Opinión

Lo peor es el rídiculo

La demencial carrera que ha significado este proceso catalán en huida permanente y cada vez más insensata a ninguna parte, produce efectos tangenciales que avivan aún más la creencia de que los independentistas han contribuido como ningún otro a acrecentar la ruina de una región española antaño próspera y sabia, y para mayor abundamiento y lo que es incluso más doloroso si cabe, que han hecho del ridículo su ámbito más habitual de trabajo. Si el ridículo es su despacho, el ridículo es el escenario en el que se ha movido la política catalana en los últimos años depositada en las manos de una banda de personajes de plástico fino que  representan una comedia cada vez que se mueven o abren la boca.   Los últimos datos del Instituto Nacional de Estadística son demoledores y demuestran que en el mes de octubre, mientras las visitas de turistas a nuestro país crecían en todo el territorio en torno a un 2%, en Cataluña bajaban casi un 5. Pero los turistas que visitaban a tierras catalanas no cambian de país. En realidad, huyen de un territorio crispado e inseguro y se van a Madrid o Valencia. En Madrid, las visitas turísticas han crecido más de un 7%, el mayor estirón del que se tienen noticias. Ya no solo son las empresas las que se apresuran a poner tierra de por medio. También las personas.
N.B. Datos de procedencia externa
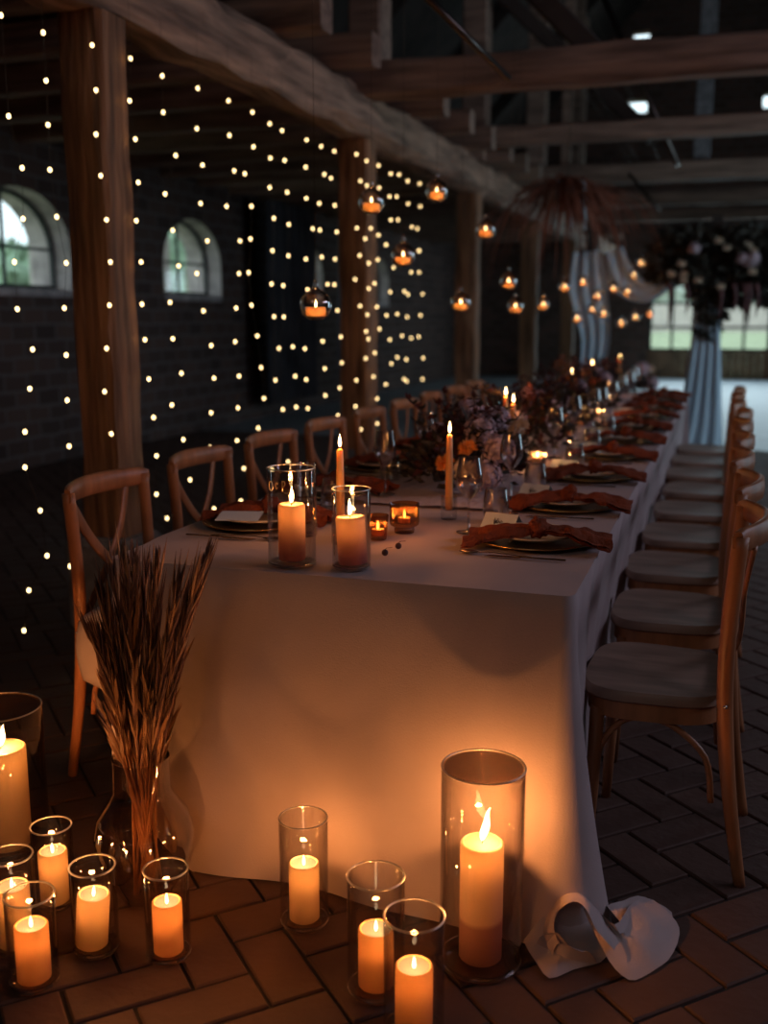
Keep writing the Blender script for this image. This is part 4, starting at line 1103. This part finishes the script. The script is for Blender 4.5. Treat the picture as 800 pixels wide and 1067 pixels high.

Pero sigo pensando que lo peor, lo más triste, lo más humillante es el ridículo espantoso. La certeza del fracaso, la tristeza del hazmerreír, la dolorosa experiencia del olvidado, la percepción de la caricatura, la sensación de la bufonada. Ese es Puigdemont y toda su tropa, ya más solos que la una, refugiados en un apartotel de Lovaina a 60 euros la noche. Ese es Junqueras y los suyos, obligados a presentarse ante el juez bajando la cabeza y tragando las desdichas de una aventura imposible, fallida y derrotada antes de serlo, metidos todos en una botija de la Guardia Civil camino del Supremo para sentarse delante de un juez y admitir la necesidad y la vigencia del 155, la locura de su causa, la fragilidad de su situación personal y la conveniencia de su libertad a cambio de que ahora ya no son nada. Y ese es Artur Mas, el saltimbanqui del circo, de brinco en brinco por las calles de Madrid, poniendo cara de feroz tras una valla y procurando no distinguirse mucho no sea que le ponga la mano encima la Fiscalía por delitos monetarios. Mas está en la calle y viaja en automóvil mientras los otros entran y salen del trullo en un coche celular. Eso pasa mucha factura. Es, como diría el eximio Valle, la Corte de los Milagros.